Brendan Bradley
THE KING OF
LEAGUE OF IRELAND

Brendan Bradley is probably one of the most famous players of the seventies era in League of Ireland soccer. Bradley had three extremely successful spells with Harps and although a Derry native, is Finn Harps through and through and can still be seen around Finn Park on a match night.

During Patsy McGowan's first appointment as manager to Harps in their LOI debut season of 1969/70, one of the more significant decisions of his career saw Patsy sign Brendan Bradley to Finn Harps from Derry City. Brendan had the reputation of being a lazy player but the persistence of Patsy McGowan was to convince Brendan that he had a future on the League of Ireland scene. As Brendan went on to score 247 league goals, taking into account the 12 he scored in the English League, Patsy was proven a little more than prophetic.

Born in Derry on the 7th June 1949, Brendan Bradley displayed exceptional talent as a youth and he was playing in the Derry and Distrcit league at the tender age of 15. A year later he signed for Derry City and for the next three seasons he was a regular in the clubs reserve team. However he made only a handful of first team appearances, unable to displace regular striker Danny Hale.

Even at a distance Patsy McGowan was impressed enough to offer the princley sum of £100 to secure the talents of the nineteen year old in 1969.



Brendan 'The Beezer' Bradley

A goal from Bradley in 1972 helped Harps win their first major honour, the Dublin City Cup. In July of that season, Lincoln City boss David Herd paid a bargain basement fee of £6,000 to take him to England. The impact was immediate, scoring 12 goals in his 19 games, but then things began to change. The team had a bad run of results, the goals stopped coming, there was a change of manager with Herd being replaced by Graham Taylor, Brendan hankered for a return home.

McGowan and Harps reduced the fee by £2,000 that enabled Brendan to take up where he left off, goal credits that made him a 'King' amongst his peers. Bradley was prominent as Finn Harps won the FAI Cup in 1974, scoring twice in the dying embers of a game that Harps won 3-1 against St Patrick's Athletic in Dalymount Park. In the Cup Winners Cup of the following season Brendan scored in the tie with Turkish side Bursapor, but Harps fell on the aggregate score over both legs of 2-4. In the seasons 1974/75 and 1975/76 Brendan Bradley topped the national goal scoring list on both occasions, the fourth time in his career, a feat not equalled by any player before or since. It seems quite amazing that Brendan was not given any representative honours outside of three Inter-League games in the early seventies.

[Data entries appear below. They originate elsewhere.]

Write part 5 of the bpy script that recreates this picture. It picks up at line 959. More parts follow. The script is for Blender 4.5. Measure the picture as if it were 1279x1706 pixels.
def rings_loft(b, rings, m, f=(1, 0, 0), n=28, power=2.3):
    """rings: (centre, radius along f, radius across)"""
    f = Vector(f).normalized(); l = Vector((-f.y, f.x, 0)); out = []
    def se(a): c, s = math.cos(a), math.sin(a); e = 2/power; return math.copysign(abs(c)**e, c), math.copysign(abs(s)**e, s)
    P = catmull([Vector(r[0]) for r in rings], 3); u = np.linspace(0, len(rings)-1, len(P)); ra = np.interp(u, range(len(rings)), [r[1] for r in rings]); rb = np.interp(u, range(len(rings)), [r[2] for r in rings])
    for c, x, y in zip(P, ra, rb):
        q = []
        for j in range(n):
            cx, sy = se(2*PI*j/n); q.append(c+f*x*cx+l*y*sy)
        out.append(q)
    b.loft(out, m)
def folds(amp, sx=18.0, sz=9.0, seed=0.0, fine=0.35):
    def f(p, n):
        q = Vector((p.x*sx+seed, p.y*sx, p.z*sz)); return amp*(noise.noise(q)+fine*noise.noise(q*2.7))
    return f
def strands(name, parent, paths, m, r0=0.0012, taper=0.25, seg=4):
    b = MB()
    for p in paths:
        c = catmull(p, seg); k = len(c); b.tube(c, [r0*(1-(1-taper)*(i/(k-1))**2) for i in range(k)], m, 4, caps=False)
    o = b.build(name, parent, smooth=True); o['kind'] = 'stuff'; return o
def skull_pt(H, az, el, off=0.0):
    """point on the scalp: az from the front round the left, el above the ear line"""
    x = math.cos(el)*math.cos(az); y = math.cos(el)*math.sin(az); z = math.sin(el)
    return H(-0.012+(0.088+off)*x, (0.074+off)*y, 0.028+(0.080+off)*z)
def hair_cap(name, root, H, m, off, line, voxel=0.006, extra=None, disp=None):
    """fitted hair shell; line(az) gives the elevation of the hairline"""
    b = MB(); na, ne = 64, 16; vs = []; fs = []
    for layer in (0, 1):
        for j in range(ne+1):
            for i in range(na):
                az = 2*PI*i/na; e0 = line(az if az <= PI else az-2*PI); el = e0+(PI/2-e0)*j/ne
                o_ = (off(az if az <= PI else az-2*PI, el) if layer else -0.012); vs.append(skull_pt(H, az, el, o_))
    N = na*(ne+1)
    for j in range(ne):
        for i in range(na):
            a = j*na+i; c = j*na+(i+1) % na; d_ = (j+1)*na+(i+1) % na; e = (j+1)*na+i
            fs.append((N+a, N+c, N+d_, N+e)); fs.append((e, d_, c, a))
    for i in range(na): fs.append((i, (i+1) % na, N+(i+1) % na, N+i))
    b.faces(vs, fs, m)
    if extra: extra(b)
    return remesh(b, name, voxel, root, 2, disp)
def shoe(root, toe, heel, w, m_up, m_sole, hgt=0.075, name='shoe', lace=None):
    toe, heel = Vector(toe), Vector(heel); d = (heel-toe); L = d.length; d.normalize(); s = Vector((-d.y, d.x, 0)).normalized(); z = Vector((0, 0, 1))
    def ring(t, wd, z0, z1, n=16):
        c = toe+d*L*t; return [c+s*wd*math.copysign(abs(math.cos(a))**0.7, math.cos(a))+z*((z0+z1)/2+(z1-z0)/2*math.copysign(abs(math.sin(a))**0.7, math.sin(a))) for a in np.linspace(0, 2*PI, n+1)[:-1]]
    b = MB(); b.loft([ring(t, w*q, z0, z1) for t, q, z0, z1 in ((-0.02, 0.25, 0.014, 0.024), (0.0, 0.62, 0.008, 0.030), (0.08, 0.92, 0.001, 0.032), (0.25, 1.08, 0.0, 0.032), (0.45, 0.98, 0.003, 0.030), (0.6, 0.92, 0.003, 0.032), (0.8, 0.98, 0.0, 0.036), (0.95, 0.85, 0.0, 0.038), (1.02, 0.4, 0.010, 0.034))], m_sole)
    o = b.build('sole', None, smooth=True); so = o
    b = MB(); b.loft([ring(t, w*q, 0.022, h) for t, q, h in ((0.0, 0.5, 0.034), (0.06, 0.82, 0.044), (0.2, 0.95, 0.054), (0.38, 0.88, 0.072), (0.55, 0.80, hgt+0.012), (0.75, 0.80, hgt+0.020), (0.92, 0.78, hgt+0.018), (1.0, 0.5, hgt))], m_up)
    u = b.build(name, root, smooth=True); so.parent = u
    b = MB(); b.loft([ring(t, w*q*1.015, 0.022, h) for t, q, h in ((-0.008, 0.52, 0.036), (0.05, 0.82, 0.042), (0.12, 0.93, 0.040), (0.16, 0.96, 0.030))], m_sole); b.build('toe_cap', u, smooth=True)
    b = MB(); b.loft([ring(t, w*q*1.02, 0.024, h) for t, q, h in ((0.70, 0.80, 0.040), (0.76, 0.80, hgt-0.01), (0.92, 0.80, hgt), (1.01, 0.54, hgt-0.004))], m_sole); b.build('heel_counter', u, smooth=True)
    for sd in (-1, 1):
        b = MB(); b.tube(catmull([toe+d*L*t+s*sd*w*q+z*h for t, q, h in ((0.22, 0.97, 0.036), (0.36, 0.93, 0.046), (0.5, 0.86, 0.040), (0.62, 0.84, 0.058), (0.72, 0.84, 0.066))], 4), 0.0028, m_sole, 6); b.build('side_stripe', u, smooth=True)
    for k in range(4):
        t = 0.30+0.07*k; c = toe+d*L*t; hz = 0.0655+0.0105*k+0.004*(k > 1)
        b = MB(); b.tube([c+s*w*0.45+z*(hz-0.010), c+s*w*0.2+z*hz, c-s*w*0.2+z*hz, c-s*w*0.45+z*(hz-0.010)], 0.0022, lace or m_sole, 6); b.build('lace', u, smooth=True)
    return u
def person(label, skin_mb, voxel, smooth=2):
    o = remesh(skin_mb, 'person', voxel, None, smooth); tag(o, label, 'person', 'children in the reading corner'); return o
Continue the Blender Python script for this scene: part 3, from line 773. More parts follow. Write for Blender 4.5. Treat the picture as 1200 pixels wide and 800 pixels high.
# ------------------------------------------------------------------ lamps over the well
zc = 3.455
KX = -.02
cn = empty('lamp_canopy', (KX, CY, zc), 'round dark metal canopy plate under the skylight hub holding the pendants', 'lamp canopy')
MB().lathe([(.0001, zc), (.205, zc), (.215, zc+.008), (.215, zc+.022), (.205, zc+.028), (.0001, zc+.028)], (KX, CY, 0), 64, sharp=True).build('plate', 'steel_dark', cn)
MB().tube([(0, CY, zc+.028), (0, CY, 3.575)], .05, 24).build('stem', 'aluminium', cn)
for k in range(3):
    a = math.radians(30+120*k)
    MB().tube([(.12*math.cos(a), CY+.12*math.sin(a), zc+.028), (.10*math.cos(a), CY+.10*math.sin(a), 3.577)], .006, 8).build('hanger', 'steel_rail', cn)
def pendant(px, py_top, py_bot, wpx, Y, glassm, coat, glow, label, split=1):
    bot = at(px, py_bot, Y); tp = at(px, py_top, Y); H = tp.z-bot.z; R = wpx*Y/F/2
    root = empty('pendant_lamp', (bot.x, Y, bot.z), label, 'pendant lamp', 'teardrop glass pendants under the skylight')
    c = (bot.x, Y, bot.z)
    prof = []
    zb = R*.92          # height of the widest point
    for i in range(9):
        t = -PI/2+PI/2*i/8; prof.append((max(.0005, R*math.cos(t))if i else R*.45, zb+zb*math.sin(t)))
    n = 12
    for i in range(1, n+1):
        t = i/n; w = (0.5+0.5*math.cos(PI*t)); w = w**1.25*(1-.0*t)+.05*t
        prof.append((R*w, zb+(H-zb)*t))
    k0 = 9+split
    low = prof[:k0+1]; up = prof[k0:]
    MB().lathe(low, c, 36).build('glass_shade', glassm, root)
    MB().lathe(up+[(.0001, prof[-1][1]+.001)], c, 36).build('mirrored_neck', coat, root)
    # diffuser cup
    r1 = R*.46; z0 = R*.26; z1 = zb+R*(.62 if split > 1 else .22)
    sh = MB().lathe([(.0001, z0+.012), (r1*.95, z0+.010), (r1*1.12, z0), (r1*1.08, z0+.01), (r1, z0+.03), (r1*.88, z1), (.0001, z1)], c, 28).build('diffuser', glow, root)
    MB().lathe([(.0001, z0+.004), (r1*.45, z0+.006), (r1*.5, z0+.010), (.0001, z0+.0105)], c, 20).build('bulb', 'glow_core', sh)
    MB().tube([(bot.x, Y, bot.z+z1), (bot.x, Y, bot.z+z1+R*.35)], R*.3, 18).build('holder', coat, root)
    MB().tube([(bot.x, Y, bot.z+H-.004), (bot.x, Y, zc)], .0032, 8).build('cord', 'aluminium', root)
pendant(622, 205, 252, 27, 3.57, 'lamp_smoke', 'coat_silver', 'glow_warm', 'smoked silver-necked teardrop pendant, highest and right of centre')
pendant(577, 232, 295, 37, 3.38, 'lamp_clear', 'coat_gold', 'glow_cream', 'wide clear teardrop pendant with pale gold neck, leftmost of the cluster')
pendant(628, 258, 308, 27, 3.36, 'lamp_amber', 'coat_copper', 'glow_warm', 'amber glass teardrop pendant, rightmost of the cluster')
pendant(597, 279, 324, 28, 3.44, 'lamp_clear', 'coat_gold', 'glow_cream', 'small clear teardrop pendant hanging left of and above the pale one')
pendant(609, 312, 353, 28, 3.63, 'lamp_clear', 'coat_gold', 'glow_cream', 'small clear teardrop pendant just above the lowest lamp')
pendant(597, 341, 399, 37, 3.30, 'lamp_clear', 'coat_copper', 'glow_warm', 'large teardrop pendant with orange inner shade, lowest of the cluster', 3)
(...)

In 1978, he moved to Athlone, unsuccessful as it turned out, before linking once more with Patsy McGowan, this time at the Sligo Showgrounds, a tenure that was rewarded by 44 league goals and a FAI Cup runners-up medal from the 1981 Final with Dundalk. He returned to Harps to commence season 1982/83, staying a further four seasons, before re-joining his home town club in 1986. Brendan helped Derry capture the Shield but in the autumn of a sparkling career he was hurt by the abuse and criticism that emanated from some sections of the Brandywell terraces.

He still holds the record for the most goals scored in the League of Ireland, an incredible 235 league goals. An amazing 181 of them coming in the blue and white of the Harps including the record number of individual goals in one season at 29.

He still resides in the city of his birth, taking time out to visit Finn Park to regularly watch his beloved Finn Harps. The King might have abdicated his throne, but the legacy of his reign, a quite staggering total of 247 (235 LOI) league goals, is unlikely to be surpassed let alone equalled.